Por eso, si alguna vez el fanatismo ortodoxo fue el peligro, hoy lo es la frivolidad disfrazada de compromiso moral con los ciudadanos.
Al oír a los diputados y diputadas fundar sus votos (fundar es una palabra excesiva para lo que dijeron) esa frivolidad asomaba por todos lados: se apelaba a las audiencias como el supremo criterio del quehacer político. Y para excusarse, nada sacan con subrayar la importancia de reformar el régimen previsional (algo que está fuera de duda), porque aquí se trata de algo que en una democracia es más importante: de las formas o procedimientos para llevar adelante esa u otra reforma.
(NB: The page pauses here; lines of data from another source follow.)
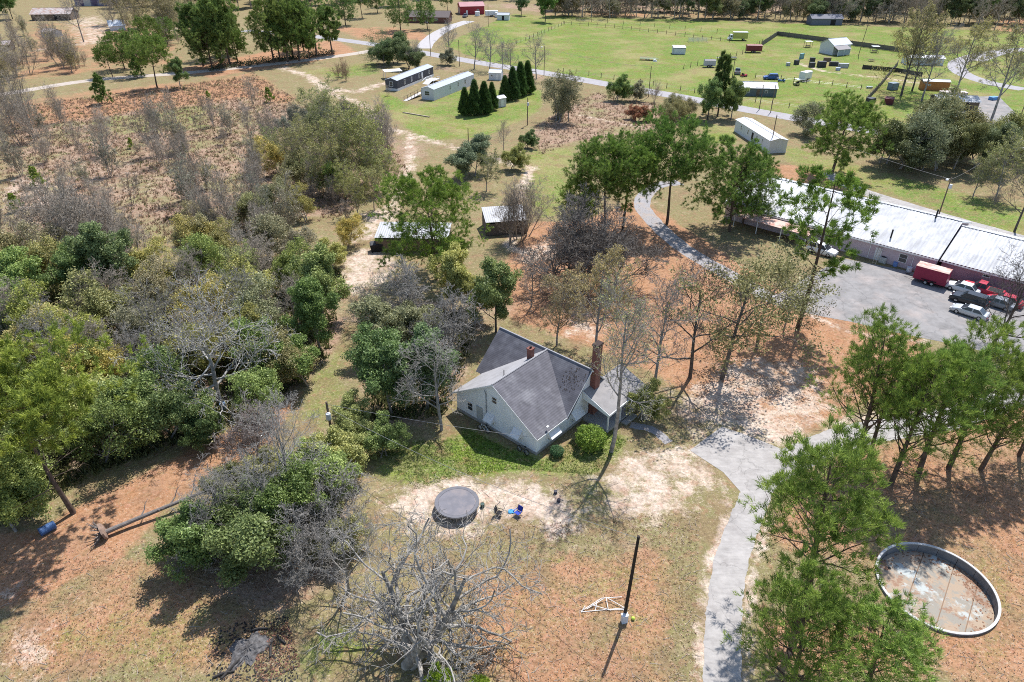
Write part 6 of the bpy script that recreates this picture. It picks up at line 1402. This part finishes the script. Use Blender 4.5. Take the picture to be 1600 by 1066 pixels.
atv('blue quad bike by the post fence', at(1221, 128), R(170), mat('quad_blue', (.06, .16, .3), .5), name='quad_bike', cat='quad bike')
car('blue car parked along the post fence', at(1204, 124), R(175), p_blue, 'suv', 'yard vehicles')
car('grey pickup standing beyond the pole by the dark tree pair', at(1152, 115), R(75), p_grey, 'pickup', 'yard vehicles')
# grey roofed roadside shed
rs = gable('roadside_shed', 'dark walled shed with grey roof beside the road', 'shed', at(1181, 147), R(-8), 11, 6.2, 2.4, 3.5, mat('blue_grey_boards', (.13, .16, .17), .8, .15, 2.), ribbed('shed_grey_roof', (.40, .43, .48), (.3, .3, .33), .6), [('S', -3, 1.4, .9, .8), ('S', 2.4, 1.4, .9, .8)], [('S', 0, 1.0, 1.9, m_wood)], .35)
MB().slab([(-.9, -3.2, 2.62), (3.2, -3.2, 2.62), (3.2, -.4, 3.6), (-.9, -.4, 3.6)], .05).build('roof_patch', mat('white_patch', (.75, .73, .70), .6), rs)
# yard cottage
yc = gable('yard_cottage', 'white cottage with a grey shed roofed porch in the fenced yard', 'cottage', at(1303, 83), R(24), 9.0, 7.0, 3.6, 5.4, m_hwhite, ribbed('cottage_roof', (.56, .58, .62), (.48, .5, .53), .4), [('E', 1.6, 1.9, .9, 1.1), ('S', 2.2, 1.9, .9, 1.1)], [('E', -1.2, .95, 2.0, m_trim)], .35)
MB().slab([(-5.0, -6.4, 2.4), (2.0, -6.4, 2.4), (2.0, -3.7, 3.5), (-5.0, -3.7, 3.5)], .07).build('porch_roof', mat('porch_tin', (.27, .25, .25), .7, .1), yc)
for x in (-4.6, -1.5, 1.6): MB().box((x, -6.2, 1.2), (.12, .12, 2.4)).build('porch_post', m_trim, yc)
MB().box((-1.5, -6.1, 1.2), (6.4, .06, 2.0)).build('porch_screen', mat('screen_blue', (.33, .37, .42), .7), yc)
def picnic(label, loc, rz, m, roof=False):
    o = thing('picnic_table', label, 'table', loc, rz, 'yard tables'); MB().box((0, 0, .75), (2.0, .9, .07)).build('table_top', m, o)
    for s in (-1, 1): MB().box((0, s * .85, .45), (2.0, .3, .06)).build('bench', m, o)
    for x in (-.75, .75): MB().tube([(x, -.7, 0), (x, -.2, .73)], .05, 4).build('leg', m, o); MB().tube([(x, .7, 0), (x, .2, .73)], .05, 4).build('leg', m, o)
    if roof:
        MB().box((0, 0, 2.3), (2.8, 2.2, .1)).build('canopy', mat('canopy_white', (.7, .72, .72), .6), o)
        for x in (-1.3, 1.3):
            for y in (-1, 1): MB().box((x, y, 1.15), (.1, .1, 2.3)).build('canopy_post', m_wood, o)
    return o
picnic('picnic table under a pale canopy beside the privacy fence', at(1262, 74), R(5), m_wood, True); picnic('covered picnic table at the privacy fence right of the cottage', at(1366, 82), R(-6), m_wood, True)
picnic('dark wooden picnic table on the yard grass right of the cottage', at(1361, 96), R(8), m_wood)
def crate(label, loc, rz, d, m, top=None, name='storage_box', group='yard clutter'):
    o = thing(name, label, 'box', loc, rz, group); MB().box((0, 0, d[2] / 2), d).build('body', m, o); MB().box((0, 0, d[2] + .05), (d[0] + .1, d[1] + .1, .1)).build('lid', top or m, o)
    for x in (-d[0] / 2 + .1, d[0] / 2 - .1): MB().box((x, -d[1] / 2 - .03, d[2] / 2), (.1, .06, d[2] * .96)).build('batten', m_wood, o)
    return o
m_blk = mat('charcoal_plastic', (.045, .047, .055), .6); m_teal = mat('teal_plastic', (.16, .33, .36), .6)
for u, v, rz, d, m, lab in [(1231, 103, 10, (1.2, 1, 1), m_grey_metal, 'small grey box at the left end of the yard clutter row'), (1244, 101, 30, (1.6, 1.2, 1.5), m_blk, 'dark box below the teal panel in the yard clutter'), (1252, 92, 40, (2.6, .5, 1.8), m_teal, 'teal upright panel left of the yard cottage'), (1268, 105, 10, (1.8, 1.4, 1.5), m_blk, 'round shouldered dark box in the clutter before the cottage'), (1269, 96, 0, (1.8, 1.0, 1.2), m_blk, 'dark cabinet close below the cottage porch'), (1283, 105, 6, (2.8, 1.6, 1.9), m_blk, 'biggest black box in the clutter before the cottage'), (1292, 96, -8, (2.6, 1.0, 1.2), m_wood, 'brown chest behind the biggest black box'), (1302, 103, -8, (3.0, 1.2, 1.3), m_blk, 'long black box right of the biggest one'), (1317, 106, -8, (3.4, 1.3, 1.4), m_grey_metal, 'grey slatted box at the right end of the clutter row'), (1309, 110, 0, (1.4, .9, .8), mat('pale_blue', (.45, .52, .68), .6), 'pale blue small box in front of the clutter row')]:
    crate(lab, at(u, v), R(rz), d, m)
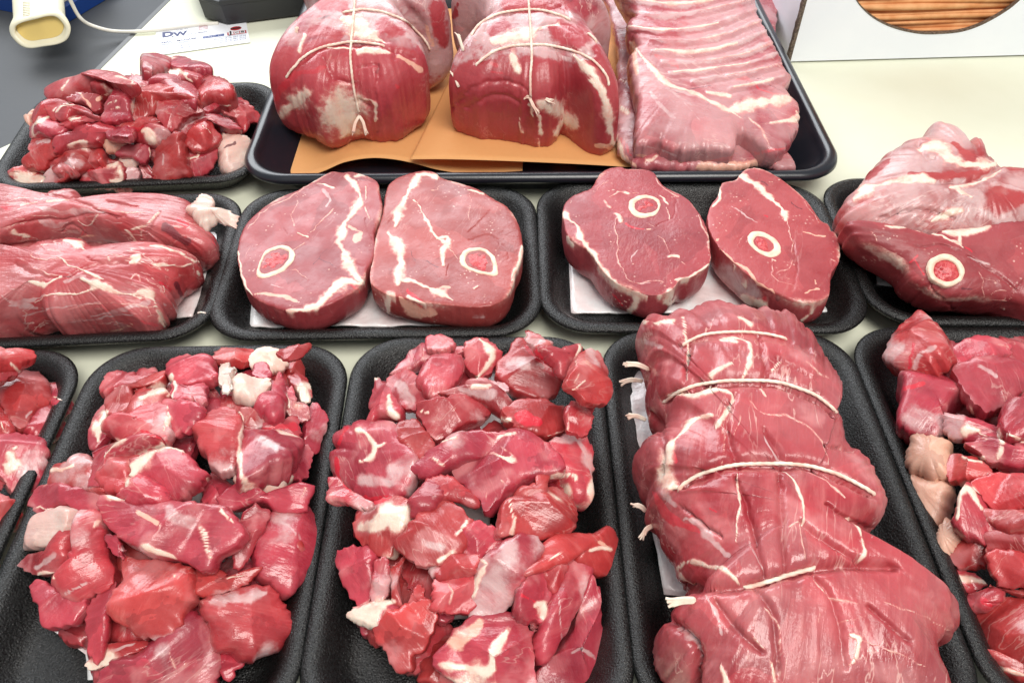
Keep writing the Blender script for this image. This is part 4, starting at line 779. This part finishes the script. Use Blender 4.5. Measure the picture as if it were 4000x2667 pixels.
fc = mound('c', 0.031, off=(0, 0.008))
heap(zc, fc, '''
m|small dark chunk standing at the top left|570,120 575,75 640,68 680,100 660,125 600,130
m|long red chunk along the upper left|430,230 490,160 560,110 640,125 700,115 735,120 700,150 560,190 480,220
m|pointed red tip at the top right of centre|1000,95 1005,40 1075,70 1115,110 1060,135
m|red strip with a white end at the top right|1050,120 1140,130 1230,110 1240,150 1200,195 1170,250 1120,180
m|smooth wide red chunk at the upper left|540,240 590,170 660,145 720,160 740,210 700,280 610,330 560,310
s|round chunk wrapped by a band of fat near the top|735,190 740,110 790,82 850,100 890,150 870,210 820,255 770,240
m|glossy chunk with a bloody ridge at the top|875,200 920,150 960,100 1010,90 1070,120 1130,190 1150,270 1080,330 1000,320 920,280
w|ragged chunk at the top right corner|1180,270 1200,200 1240,140 1310,135 1345,210 1370,300 1350,350 1290,360 1230,320
m|small red bit between the two upper chunks|835,260 920,280 900,330 860,300
w|white edged chunk on the left rim|315,460 330,330 345,255 400,260 440,320 470,390 450,430 380,440 330,470
s|shiny membrane covered knob at the upper left|400,290 420,235 500,220 570,290 580,340 540,390 460,370
m|dark chunk at the right edge under the ragged one|1170,400 1200,350 1290,355 1285,450 1260,500 1190,480
m|dark chunk above the glossy kidney shaped piece|460,450 530,450 590,540 560,600 480,560 450,500
m|oval orange red chunk right of centre|900,400 960,350 1050,335 1140,360 1185,410 1170,480 1060,515 960,470
s|pale ridged chunk behind the centre|635,320 720,290 800,255 870,290 920,350 900,400 840,370 750,330
m|jagged flat chunk in the upper centre|525,380 580,340 650,330 760,320 850,370 830,420 700,480 620,520 570,470
m|lumpy chunk at the middle left of centre|515,650 560,590 620,550 700,500 800,480 900,500 850,580 700,630 600,680
m|low red corner peeping out at the left|160,780 175,690 240,740 330,790 300,810 220,790
s|glossy kidney shaped chunk with a bloody rim|170,600 200,560 180,520 240,470 330,440 430,440 480,520 530,590 510,680 440,760 330,780 240,740 190,680
w|tall ring shaped chunk on the right side|1095,540 1210,490 1260,480 1300,590 1305,700 1260,810 1190,760 1150,660
m|red tongue below the fibrous central chunk|580,690 660,670 760,750 780,800 700,790 620,760
m|wide fibrous chunk at the very centre|680,660 720,600 840,570 880,500 960,480 1090,550 1150,640 1010,700 900,780 830,820 780,760
w|block with white corners right of centre|895,890 930,770 1000,760 1100,730 1180,760 1225,850 1200,910 1100,940 960,930 900,930
m|curled strip hanging over the white cornered block|960,740 1040,700 1045,600 1080,590 1100,660 1090,760 1100,850 1060,860 970,830
m|dark chunk between the ball and the centre|510,820 530,740 600,690 650,760 600,800 530,850
w|ball shaped chunk capped with cream fat at the left|258,890 290,820 350,780 430,760 500,800 490,900 440,970 400,1030 310,970 270,930
m|dark red chunk right of the wide glossy one|700,960 770,880 860,900 900,960 840,1010 740,1040
s|wide glossy chunk with a white lip left of centre|445,960 500,880 560,800 680,780 740,840 760,900 700,1010 620,1050 540,1060 480,1010
m|reddish chunk below the white lipped one|600,1080 700,1010 800,1020 780,1080 700,1100 620,1110
m|red strip next to the pink block at the left|330,1180 360,1060 400,1040 400,1190 350,1220
m|upright slice between block and open gap|395,1080 440,1020 490,1010 470,1140 480,1240 430,1230
s|smooth pink block at the left edge|178,1060 200,985 320,985 358,1060 330,1200 270,1230 210,1150
m|chunk with a fine white line under the centre|590,1180 620,1110 700,1100 780,1130 770,1250 660,1260 600,1250
w|red chunk with a white fat corner at the lower right|940,1250 980,1140 1060,1070 1100,1150 1095,1250 1080,1300 980,1300
m|small scrap above the bottom fat slab|1000,1300 1060,1290 1050,1360 1010,1350
s|big smooth slice with a white left edge|775,1240 790,1100 830,1030 920,960 1020,950 1060,1000 1000,1110 930,1220 850,1280 790,1280
m|long smooth slice running to the lower right|1050,1420 1080,1250 1160,1100 1220,1040 1290,1040 1250,1180 1200,1280 1130,1400 1080,1470
m|long fibrous chunk at the bottom right corner|1180,1350 1240,1200 1290,1130 1340,1230 1335,1460 1300,1560 1200,1600 1080,1620 1040,1540 1100,1450
s|arched slice with a gristly end at the right|985,1110 1060,1010 1120,940 1200,915 1290,930 1350,900 1380,960 1370,1060 1320,1100 1200,1040 1120,1010 1040,1070
m|small tongue hanging from the arched slice|1090,1060 1150,1010 1180,1060 1130,1160 1090,1110
m|pale knob above the lower left chunk|480,1240 500,1180 530,1145 575,1180 580,1240 510,1290
m|folded chunk standing alone at the lower left|355,1350 400,1270 460,1260 540,1220 600,1250 590,1380 510,1450 500,1500 430,1490 400,1420
w|chunk with a white pointed fat tip at the lower left|232,1265 300,1225 400,1205 455,1220 460,1280 400,1340 350,1330 270,1300
w|slab with a thick white fat edge at the very bottom|620,1470 660,1410 770,1290 940,1280 1020,1350 1030,1430 1030,1620 750,1620 700,1550 630,1505
''', 'stew chunks in the middle heap, front row', '''
f 20 800,90 850,140 835,200 790,245; f 22 400,320 412,380 450,420; f 15 545,385 580,402; f 19 770,290 845,290; f 13 275,475 320,490 340,550 325,600 280,615; f 11 340,550 390,530; f 13 880,500 950,492; f 11 850,570 960,600; f 7 900,545 970,600; f 20 1120,680 1210,665 1215,690; f 11 1200,300 1262,265
f 9 1210,270 1235,230; f 28 280,905 350,885 400,868; s 30 300,830 420,780; f 17 620,1040 690,1000; s 34 560,960 640,980; f 15 700,930 750,870; f 14 800,1030 830,1050 792,1120 780,1200; f 11 930,780 945,845; f 22 935,920 952,850; f 7 665,1230 680,1180 660,1130; f 24 1040,1240 1082,1225 1080,1290; f 16 1095,1040 1140,1015
f 18 1270,990 1360,990; p 26 1320,960 1360,1000; f 28 250,1260 330,1240 430,1215; f 16 270,1290 340,1320; f 24 640,1490 740,1500 830,1510 870,1420 930,1320; p 60 700,1400 800,1310; f 15 1225,120 1205,185; f 11 640,540 700,510; f 13 600,600 640,622; f 12 890,440 930,430; f 5 1180,400 1182,470 1070,510
s 80 300,690 420,700; b 18 190,600 200,690 260,760 330,780 430,755; b 20 1000,110 1090,190 1120,240; b 22 230,470 200,560; b 16 980,1190 1050,1220; s 6 1150,1190 1148,1380; s 12 1200,1440 1250,1420 1310,1460; s 50 720,300 840,320; s 60 460,280 500,350; b 44 980,410 1050,440; s 14 1230,520 1290,620 1290,720; f 8 560,130 550,170; s 8 900,1420 910,1470; f 6 780,640 830,760; f 6 860,640 900,700''', 4, 'in the middle front heap')
filler(fc, 30, 'c', 401, 'small red chunk mostly buried in the middle heap', 'buried chunks in the middle heap')
pad(zc, [(400,170),(930,120),(800,1290),(560,1300)], 'white absorbent pad under the middle heap, its corner up at the top left', 0.0016)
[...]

De lo que se trata es de deliberar lo mejor para el bienestar social y no de servirse de la urgencia que padecen millones para imponer, sin reflexión y solo a ojo de buen cubero, los propios propósitos.
Y esto es tal vez lo más preocupante de lo que se ha visto estos días en el Congreso.
Porque suele olvidarse que la democracia representativa —este es el verdadero deber de los representantes— no tiene por objeto reproducir las sensaciones de la ciudadanía, sino morigerarlas y conducirlas, mediante la deliberación racional, hacia lo que es mejor para todos.
Max Weber pensó alguna vez que la democracia de masas requeriría de liderazgos carismáticos que, al impulsar ideas e ideales, permitiera escapar de la jaula de hierro en que se convertiría el capitalismo. Desgraciadamente hoy esos liderazgos no existen.
La presidencia carece de carisma y no tiene convicción (la convicción en política es la disposición a ser impopular). Los parlamentarios carecen de ideas, solo cuentan con ocurrencias, y no tienen compromiso.